Because you see decent paying jobs just disappearing. Not only for myself, but for many, many others.
And even Mexican factory jobs are leaving for China. Which means that they are still poor, and have a humongous environmental mess to clean up (or to live and die with.)
Well, it's not for me to defend Mr. Kling, but my guess is he wasn't suggesting its not a trauma; he's addressing the overall impact on the economy of some jobs destroyed, others created.
What I found so interesting was the idea that immigration barriers would result in more industrial and manufacturing jobs in Mexico; i.e., the American manufacturers who rely on illegal immigrants coming here, would have to go there.
The bigger issue with the illegal immigrants isn't going to be the manufacturing jobs. Having lived in CA all of my life I can tell you it will be the service industries. Can you outsource a factory to India, yes, you can't outsource farm labor to pick fruit or clean a hotel.

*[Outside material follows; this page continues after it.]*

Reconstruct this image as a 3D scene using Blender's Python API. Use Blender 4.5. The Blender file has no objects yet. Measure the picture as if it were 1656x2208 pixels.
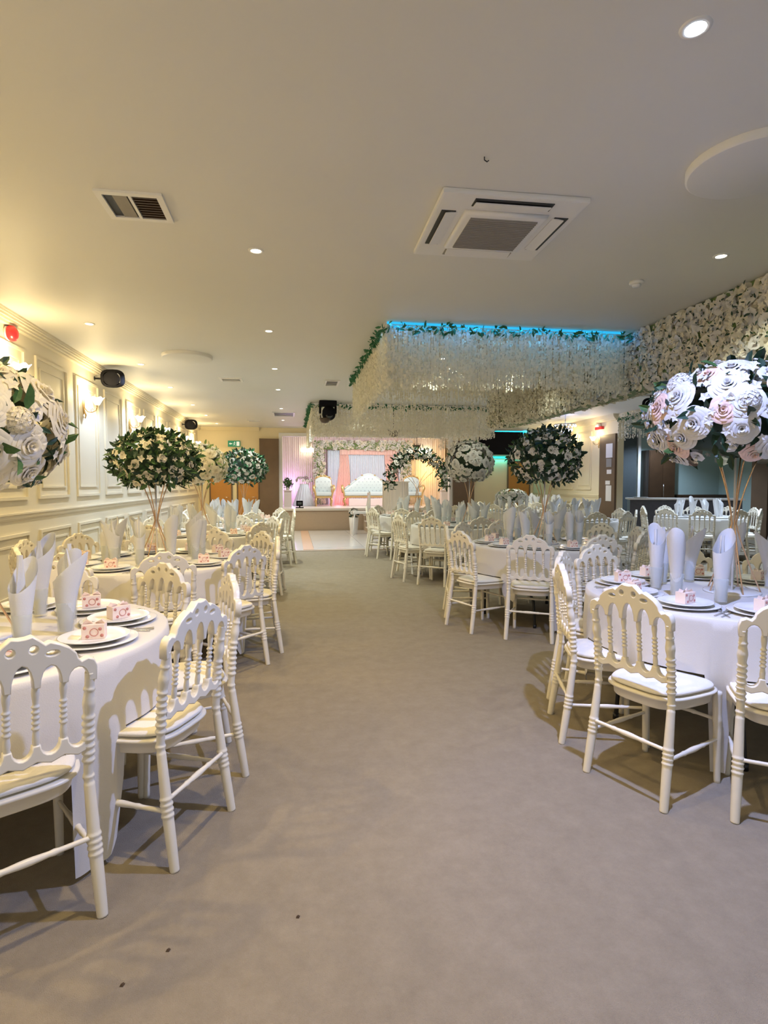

The part that nobody wants to talk about is that much of the unemployment for people without a high school diploma is due to illegal immigration. It's going to be cheaper, always, to hire someone who your either pay under the table in cash, or someone you don't need to pay benefits like Social Security on. Someone with a Social Security number has all sorts of costs associated with them that an illegal immigrant doesn't have.
Furthermore, this idea of illegal immigrants only doing jobs "Americans won't do" is hogwash. There are jobs that illegal immigrants will do that Americans won't do at that level of pay.